Jess's Blog

Adopt not adapt

I’ve always thought that being adaptable was a good thing. However, when it comes to finance systems, sometimes reshaping old habits often results in carrying problems forward instead of fixing them. It seems as though the better way is not to adapt what you already do, but to actually adopt to the new way properly, as it was intended.

You see it in real life too.

Say you get a new phone. Instead of learning how the new features work, you ignore the tips, turn everything new off, download the same apps, keep the same cluttered home screen, and use it exactly like your old one. Technically, you’ve upgraded, but you’re not actually getting the benefit of what’s new. You’ve adapted the old habits instead of adopting the new setup.

Finance systems work in the same way.

I’ve seen it first hand. Finance teams move onto new software and immediately try and rebuild their processes. Typically the old way becomes the default starting point, with as-is process mapping. The spreadsheets they rely on don’t go away. Forecasts are still pulled together outside the system just in case. People still export reports and double check everything manually, not because they need to, but because that’s what feels safe. To manage these workarounds, implementation specialists are often brought in, which adds cost.

The result? Instead of making processes simpler, we over-engineer them. Instead of getting clearer, everything gets more complicated. And instead of trusting the new system, we end up rebuilding the old one inside it.

Adopting a new finance system properly is much harder at first. It means unlearning a few things, letting go of the “this is how we’ve always done it" attitude, and trusting the structure that is already there. It might be slower in the beginning, but it usually pays off. You stop fighting the software and start letting it do the job it was built for.

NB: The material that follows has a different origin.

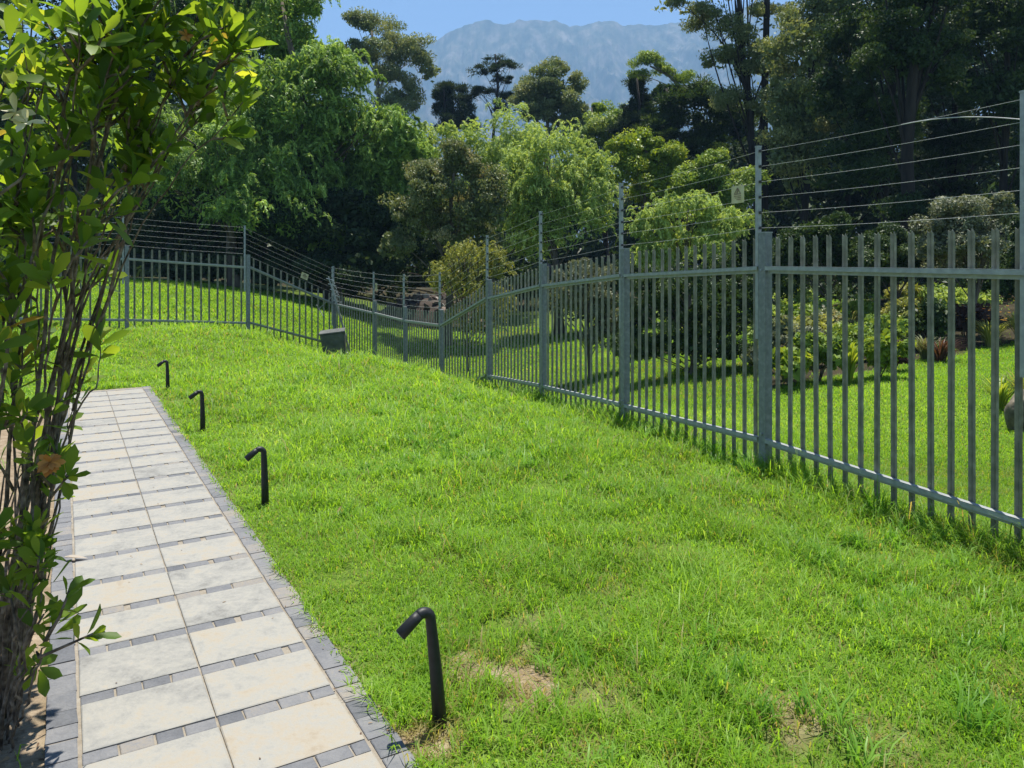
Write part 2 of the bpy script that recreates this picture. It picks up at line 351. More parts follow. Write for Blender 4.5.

I guess I’m being a little hypocritical here. Bear Blog is designed as a blogging platform, not a microblogging tool. It’s designed to let each post stand on its own. But I’ve ended up creating a journal page that pulls all my smaller updates onto one page, so readers don’t have to click through each post. I guess it’s more like a feed or a timeline, and in a way, I’ve adapted the platform to fit my old social media habits instead of fully embracing the way it was built to work.

Being adaptable still matters. But in finance, and in life, sometimes the real skill is knowing when to stop holding on to old habits and actually try a new approach.